What you have to do
Lines that contain "part" are to be counted; give only their number.

** START OF Collected data **

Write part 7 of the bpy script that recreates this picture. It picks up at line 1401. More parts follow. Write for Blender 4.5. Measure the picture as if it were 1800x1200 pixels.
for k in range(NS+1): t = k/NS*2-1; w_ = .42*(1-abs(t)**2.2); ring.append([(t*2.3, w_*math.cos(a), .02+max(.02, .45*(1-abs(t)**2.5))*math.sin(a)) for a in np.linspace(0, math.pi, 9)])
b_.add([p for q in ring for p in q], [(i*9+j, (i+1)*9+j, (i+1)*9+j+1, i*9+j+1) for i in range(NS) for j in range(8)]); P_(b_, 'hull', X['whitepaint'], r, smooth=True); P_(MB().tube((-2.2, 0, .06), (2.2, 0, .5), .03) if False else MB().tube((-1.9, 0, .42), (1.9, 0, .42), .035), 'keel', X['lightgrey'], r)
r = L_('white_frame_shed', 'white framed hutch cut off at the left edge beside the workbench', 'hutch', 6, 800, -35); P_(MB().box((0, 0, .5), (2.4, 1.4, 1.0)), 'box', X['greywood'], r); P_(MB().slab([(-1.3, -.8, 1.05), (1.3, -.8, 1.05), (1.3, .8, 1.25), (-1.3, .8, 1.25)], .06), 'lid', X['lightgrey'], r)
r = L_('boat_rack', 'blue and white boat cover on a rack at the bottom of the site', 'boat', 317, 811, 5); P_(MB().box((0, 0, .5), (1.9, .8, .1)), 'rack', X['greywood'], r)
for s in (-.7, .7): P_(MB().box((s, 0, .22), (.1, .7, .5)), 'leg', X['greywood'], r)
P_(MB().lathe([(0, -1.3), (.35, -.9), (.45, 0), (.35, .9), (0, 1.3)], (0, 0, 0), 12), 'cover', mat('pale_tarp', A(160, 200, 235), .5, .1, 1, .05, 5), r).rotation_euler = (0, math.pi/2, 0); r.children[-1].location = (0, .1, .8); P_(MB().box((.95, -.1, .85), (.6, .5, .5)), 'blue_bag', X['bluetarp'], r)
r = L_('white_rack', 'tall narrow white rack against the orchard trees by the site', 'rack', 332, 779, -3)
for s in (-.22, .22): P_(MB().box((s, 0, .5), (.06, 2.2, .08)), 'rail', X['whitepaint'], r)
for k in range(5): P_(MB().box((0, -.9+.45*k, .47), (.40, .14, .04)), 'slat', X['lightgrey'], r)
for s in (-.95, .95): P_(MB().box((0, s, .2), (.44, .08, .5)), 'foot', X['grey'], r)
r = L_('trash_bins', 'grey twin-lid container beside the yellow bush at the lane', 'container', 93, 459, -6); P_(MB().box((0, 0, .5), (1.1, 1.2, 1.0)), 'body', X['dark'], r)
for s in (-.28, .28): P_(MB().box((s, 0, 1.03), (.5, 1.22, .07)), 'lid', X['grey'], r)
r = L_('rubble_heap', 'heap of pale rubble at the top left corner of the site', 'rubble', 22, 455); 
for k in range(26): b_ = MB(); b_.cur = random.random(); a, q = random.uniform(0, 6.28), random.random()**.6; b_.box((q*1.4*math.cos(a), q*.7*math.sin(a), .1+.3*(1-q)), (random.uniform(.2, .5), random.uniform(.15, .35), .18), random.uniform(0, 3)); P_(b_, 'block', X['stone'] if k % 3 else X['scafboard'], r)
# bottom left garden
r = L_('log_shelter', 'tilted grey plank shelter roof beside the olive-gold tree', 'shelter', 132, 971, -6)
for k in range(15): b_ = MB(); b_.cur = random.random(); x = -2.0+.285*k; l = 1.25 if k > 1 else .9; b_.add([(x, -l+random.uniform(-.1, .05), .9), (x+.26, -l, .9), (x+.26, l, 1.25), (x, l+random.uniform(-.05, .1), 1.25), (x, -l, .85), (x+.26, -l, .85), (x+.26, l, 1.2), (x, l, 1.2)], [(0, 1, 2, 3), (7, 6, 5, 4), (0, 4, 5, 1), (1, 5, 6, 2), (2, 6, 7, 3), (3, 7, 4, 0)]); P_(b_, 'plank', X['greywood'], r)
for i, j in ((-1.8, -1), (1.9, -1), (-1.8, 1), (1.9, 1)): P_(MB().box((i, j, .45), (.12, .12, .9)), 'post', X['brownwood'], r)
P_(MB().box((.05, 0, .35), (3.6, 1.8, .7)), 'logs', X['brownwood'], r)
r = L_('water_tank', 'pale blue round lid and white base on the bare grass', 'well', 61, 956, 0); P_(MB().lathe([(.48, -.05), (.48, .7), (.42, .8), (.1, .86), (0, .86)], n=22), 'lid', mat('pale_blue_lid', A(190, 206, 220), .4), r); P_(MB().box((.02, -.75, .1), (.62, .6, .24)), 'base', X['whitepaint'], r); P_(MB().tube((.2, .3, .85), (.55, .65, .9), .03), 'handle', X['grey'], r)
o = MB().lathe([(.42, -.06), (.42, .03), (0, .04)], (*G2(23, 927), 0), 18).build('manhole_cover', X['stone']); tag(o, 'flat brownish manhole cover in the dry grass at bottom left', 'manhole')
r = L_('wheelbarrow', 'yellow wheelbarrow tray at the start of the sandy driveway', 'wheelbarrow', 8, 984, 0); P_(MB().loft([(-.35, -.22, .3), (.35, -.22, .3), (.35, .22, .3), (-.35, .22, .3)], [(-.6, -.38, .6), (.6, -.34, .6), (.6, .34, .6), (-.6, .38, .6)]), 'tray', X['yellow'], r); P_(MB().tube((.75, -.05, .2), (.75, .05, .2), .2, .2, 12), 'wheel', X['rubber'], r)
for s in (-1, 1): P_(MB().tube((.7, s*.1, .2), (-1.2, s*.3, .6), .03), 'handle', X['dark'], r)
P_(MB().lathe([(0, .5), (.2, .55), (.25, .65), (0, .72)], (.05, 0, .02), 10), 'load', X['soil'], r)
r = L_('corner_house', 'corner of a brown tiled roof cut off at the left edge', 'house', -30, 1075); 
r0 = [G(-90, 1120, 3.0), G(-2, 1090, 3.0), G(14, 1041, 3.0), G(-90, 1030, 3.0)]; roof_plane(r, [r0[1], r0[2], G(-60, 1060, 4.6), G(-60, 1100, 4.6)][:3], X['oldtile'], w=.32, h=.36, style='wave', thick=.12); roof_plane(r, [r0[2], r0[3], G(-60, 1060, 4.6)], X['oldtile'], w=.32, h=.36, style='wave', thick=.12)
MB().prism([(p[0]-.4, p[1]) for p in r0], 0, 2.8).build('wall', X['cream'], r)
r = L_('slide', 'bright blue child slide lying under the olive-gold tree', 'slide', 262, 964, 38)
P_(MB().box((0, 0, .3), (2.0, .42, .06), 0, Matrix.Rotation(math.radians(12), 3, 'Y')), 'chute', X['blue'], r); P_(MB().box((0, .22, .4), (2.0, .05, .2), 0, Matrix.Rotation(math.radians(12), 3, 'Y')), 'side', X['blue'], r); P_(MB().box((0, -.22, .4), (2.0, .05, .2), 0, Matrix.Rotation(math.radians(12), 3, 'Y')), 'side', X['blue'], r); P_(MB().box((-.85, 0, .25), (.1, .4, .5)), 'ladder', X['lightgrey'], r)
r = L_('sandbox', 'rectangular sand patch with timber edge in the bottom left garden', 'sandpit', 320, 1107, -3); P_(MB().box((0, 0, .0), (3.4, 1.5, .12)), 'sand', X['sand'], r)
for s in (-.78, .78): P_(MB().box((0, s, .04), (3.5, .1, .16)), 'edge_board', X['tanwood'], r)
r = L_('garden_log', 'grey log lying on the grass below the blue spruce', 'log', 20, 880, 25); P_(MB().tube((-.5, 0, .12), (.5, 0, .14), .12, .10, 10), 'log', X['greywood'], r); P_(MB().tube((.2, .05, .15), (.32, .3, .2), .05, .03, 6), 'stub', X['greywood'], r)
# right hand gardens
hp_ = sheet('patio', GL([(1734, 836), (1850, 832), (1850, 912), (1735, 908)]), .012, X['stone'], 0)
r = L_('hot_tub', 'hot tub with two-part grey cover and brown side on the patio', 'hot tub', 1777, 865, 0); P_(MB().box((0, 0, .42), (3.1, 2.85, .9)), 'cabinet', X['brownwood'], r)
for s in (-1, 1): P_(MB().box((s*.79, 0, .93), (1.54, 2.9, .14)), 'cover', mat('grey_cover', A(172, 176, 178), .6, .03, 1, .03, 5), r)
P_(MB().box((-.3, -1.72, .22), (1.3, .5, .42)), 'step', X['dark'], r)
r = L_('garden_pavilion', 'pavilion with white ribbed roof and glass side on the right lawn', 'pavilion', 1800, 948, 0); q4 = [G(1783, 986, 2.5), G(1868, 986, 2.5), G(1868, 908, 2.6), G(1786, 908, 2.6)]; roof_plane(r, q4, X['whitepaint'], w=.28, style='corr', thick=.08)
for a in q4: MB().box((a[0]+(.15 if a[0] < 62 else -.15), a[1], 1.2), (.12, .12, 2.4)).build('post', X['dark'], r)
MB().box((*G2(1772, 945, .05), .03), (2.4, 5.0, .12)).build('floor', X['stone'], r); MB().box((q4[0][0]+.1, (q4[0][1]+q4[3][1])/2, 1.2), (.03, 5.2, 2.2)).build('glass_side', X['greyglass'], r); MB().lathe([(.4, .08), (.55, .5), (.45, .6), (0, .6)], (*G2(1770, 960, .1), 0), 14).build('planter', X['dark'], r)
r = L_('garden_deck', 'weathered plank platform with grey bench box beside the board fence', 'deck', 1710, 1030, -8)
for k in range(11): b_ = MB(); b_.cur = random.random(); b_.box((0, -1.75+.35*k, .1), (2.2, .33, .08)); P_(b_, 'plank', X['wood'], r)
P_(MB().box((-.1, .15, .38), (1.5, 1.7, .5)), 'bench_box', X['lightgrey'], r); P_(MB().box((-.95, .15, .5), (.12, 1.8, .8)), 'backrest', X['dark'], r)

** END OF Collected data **

Full output
2